O Dia de Finados passou
O Dia de Finados, 2 de novembro, passou e não volta mais. Mas, os finados não passaram, tampouco passarão. Quem morre se enclausura numa morada quanto ao tempo, de modo indefinido, ou seja, não volta a viver a mesma vida, porque ninguém morre duas vezes. É como se estivesse num quarto escuro, sem portas, sem janelas, sem algum buraco no piso ou no teto. Contudo, tais paredes são transponíveis pelos espíritos, acredito, ultrapassam eles as mais grossas; entram e saem das celas mais hermeticamente fechadas, sem precisarem de habeas corpus; para as almas, tudo é igual, tanto faz construírem alcovas com ou sem corredores… Gozam, quanto ao poder de ir e vir, rindo dos bloqueios, sendo ou não constitucional, de absoluta liberdade.

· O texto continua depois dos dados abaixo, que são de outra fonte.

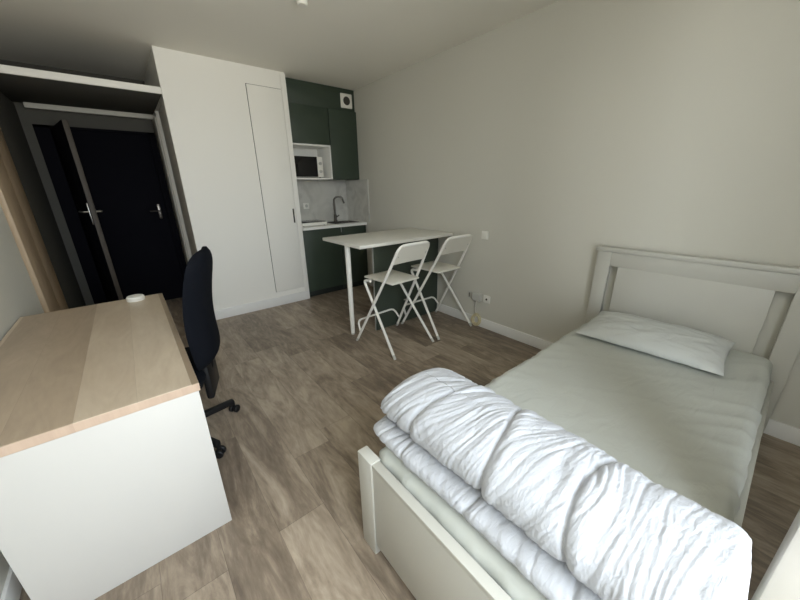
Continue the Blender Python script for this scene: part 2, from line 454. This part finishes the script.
t = thing('wall_socket', 'small white outlet on the marbled splashback above the hob', 'socket', (1.885, KB-.0125, 1.13))
b = bmesh.new(); box(b, -.04, .04, -.011, 0, -.04, .04, bev=.004); obj('plate', b, M['plastic'], t)
b = bmesh.new(); lathe(b, [(0, .0125), (.020, .0125), (.020, .009)], 20, (0, 0, 0), 'Y'); obj('recess', b, M['greyplastic'], t)
# base cabinets
for (x0, x1, lab) in ((1.605, 2.135, 'dark green base cabinet under the hob'), (2.14, XR-.004, 'dark green base cabinet under the sink')):
    t = thing('base_cabinet', lab, 'cabinet', ((x0+x1)/2, KB, 0))
    b = bmesh.new()
    box(b, *local(t, (x0, x1, BY+.02, KB-.015, .10, .73)))
    for xx in (x0, x1-.016): box(b, *local(t, (xx, xx+.016, BY+.02, KB-.015, .73, .868)))
    obj('body', b, M['green'], t, smooth=False)
    bx('door', M['green'], local(t, (x0+.003, x1-.003, BY, BY+.018, .085, .864)), t)
    bx('plinth', M['plinth'], local(t, (x0, x1, BY+.05, BY+.066, 0, .10)), t)
tag(obj('filler_strip', box(bmesh.new(), 2.1345, 2.1405, BY-.001, BY+.02, .80, .866), M['greenedge']), 'thin light strip between the green base cabinet doors', 'strip')

# ------------------------------------------------------------------ bar table
t = thing('bar_table', 'long white bar table fixed to the right wall', 'table', (1.97, 2.56, 0))
TX0, TX1, TY0, TY1, TZ = 1.405, XR-.002, 2.235, 2.90, .90
bx('tabletop', M['tabletop'], local(t, (TX0, TX1, TY0, TY1, TZ-.028, TZ)), t, .003)
b = bmesh.new(); lathe(b, [(0, .012), (.019, .012), (.021, .05), (.024, TZ-.03), (0, TZ-.03)], 24, (1.452-1.97, 2.52-2.56, 0)); lg = obj('leg', b, M['whitemetal'], t)
b = bmesh.new(); lathe(b, [(0, 0), (.018, 0), (.020, .014), (0, .014)], 24, (1.452-1.97, 2.52-2.56, 0)); obj('foot_cap', b, M['greyplastic'], lg, label='grey foot cap')
b = bmesh.new(); box(b, *local(t, (1.665, XR-.016, 2.425, 2.447, .004, TZ-.029)))
for f in b.faces:
    if f.calc_center_median().x < 1.67-1.97: f.material_index = 1
obj('support_panel', b, [M['greenpanel'], M['greenedge']], t, smooth=False, label='dark green upright panel under the top')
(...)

Contudo, nada mais podem fazer, o tempo de fazer foi em vida, por isso, carpe diem! Ou aproveitemos o dia! Tampouco, dentro desse quarto escuro, de imagem metafórica sartreana, nada se corrige, mesmo o menor defeito ou qualquer crime cometido em vida, é eternamente sentencial: as autocorreções só acontecem enquanto vivemos. Não quero desestimular alguém que já morreu, tampouco tirar-lhe a fé, ele se desprendeu, sem dieta, do peso do corpo, e ficou muito mais leve do que uma pluma, invisível ou visível quando quiser aparecer, tornando-se para uns assombração. Mas, soltos, fora do quarto escuro, quanto à ação, especialmente para se corrigirem das coisas do passado, continuam no quarto escuro, sem qualquer liberdade para isso. Assim é aos vivos que são, nesse sentido, perdulários do tempo. Os humanos vivos têm esse defeito: não se convencem de que precisam de correção, antes de morrer.
O Dia de Finados é uma comemoração geral, sem muita alegria como se festeja o Dia de Todos os Santos. Amiúde, a cada santo o seu dia; por exemplo, 27 de setembro é o de São Cosme e Damião, quando, principalmente cariocas e baianos, distribuem bombons e pirulitos às crianças. Já os falecidos são normalmente lembrados na data em que morreram, com missas e orações, nos sétimos, trigésimos e centésimos dia do aniversário de morte. Depois do centésimo, a comemoração sofre esquecimentos, a não ser se o lembrado é um algum vulto, na sociedade onde viveu, e tenha assumido atitudes pelo bem comum, enquanto viveu ou até morreu como herói.
Algumas culturas, especialmente orientais, choram muito quando morre alguma criança ou algum jovem que, no limiar da vida, teve sua existência tolhida; interrompeu-se bruscamente o caminho da vida, sem experimentar coisas do futuro. Quanto a isso, a natureza demonstra os quilômetros contados dessa estrada, como se fossem sinais vitais de que o caminho está chegando ao fim. A esses, os orientais brindam a longevidade usufruída, rememorando seus feitos e cantando loas às memoráveis existências. Nesse sentido, ao final do filme Sonhos, de Akira Kurosawa, vê-se um festivo cortejo que realiza o féretro de uma japonesa de 102 anos, com essa explicação. Meus respeitos e homenagens aos que já caminharam muito e que já demonstram cansaço ao praticarem o proverbial “a vida é uma luta”, mas ainda caminham dispostos a tudo… Enfim, não esqueci o Dia de Finados, a crônica relembra que os mortos sempre continuam… Essas são minhas letras também para que se supere o desprezo pela morte, e, sim, tendo-a como um fato normal da vida. Lembremo-nos de Catão de Útica (95 – 46 a. C.): “Toda a vida dos filósofos é preparação para a morte”.